Tuesday, June 14, 2011

Devotionals

My brother's blog post on daily devotionals really challenged me. I have to admit that after finals, I've been slacking off on my Bible reading and morning devotionals. It's kind of ironic because I'm consistent with my quiet times while school is in session (when I'm busy), but when I have all the free time in the world, I become lazy and start forgetting to even consider reading the Bible. It's odd because every time I didn't read the Bible before class, my whole day felt off too. It just didn't feel right because it wasn't consistent with my daily routine. But now that I'm on summer break, I wake up late, go straight to my computer to check emails and facebook, eat breakfast and wash up, and then go straight to my day.
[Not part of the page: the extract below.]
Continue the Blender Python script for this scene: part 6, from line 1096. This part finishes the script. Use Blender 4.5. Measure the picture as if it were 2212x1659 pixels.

My brother also mentioned that one of the key things that helps him be diligent in his devotionals is the mere attitude you approach it with. If you approach it like it's a chore or an obligation, then that's exactly what it's going to be. When you approach it like it's your way of easing your own consciousness, or your refuge when you're facing difficulties, then that's all it's going to be. I often found myself in the latter, and hence, led to the inconsistent quiet times. School is filled with uncertainties and difficulties, and to cope with them, I turned to quiet times (which isn't a bad thing). But when summer came and no worries and difficulties were in my life, I stopped reading the World altogether.

In hindsight, devotionals should be something more than a place of refuge. Devotionals need to be habitual. It literally needs to be apart of us. It needs to be something that we do everyday without even crossing our minds like brushing our teeth, sleeping, eating. We shouldn't have to even think about doing devotionals because we always need God. When we're thinking about or debating about whether we should do devotionals or not, we are actually challenging and doubting God's power and holiness because we are unsure of God's capability of taking care of us; or we simply think we can do His job better.

My brother put it best: devotionals are the easiest and the hardest thing to do in the world.

-Simon

Thursday, May 19, 2011

Procrastination

I've been so lazy about updating this blog. As a result, I have so many things swirling in my mind. I really want to organize my thoughts by either writing in my journal or writing on this blog, but I dread at the thought of how long it'll take. I will just leave you with a great reminder I read off a website when I was reading about repentance.

You don't repent to get saved. Repentance is a result of salvation.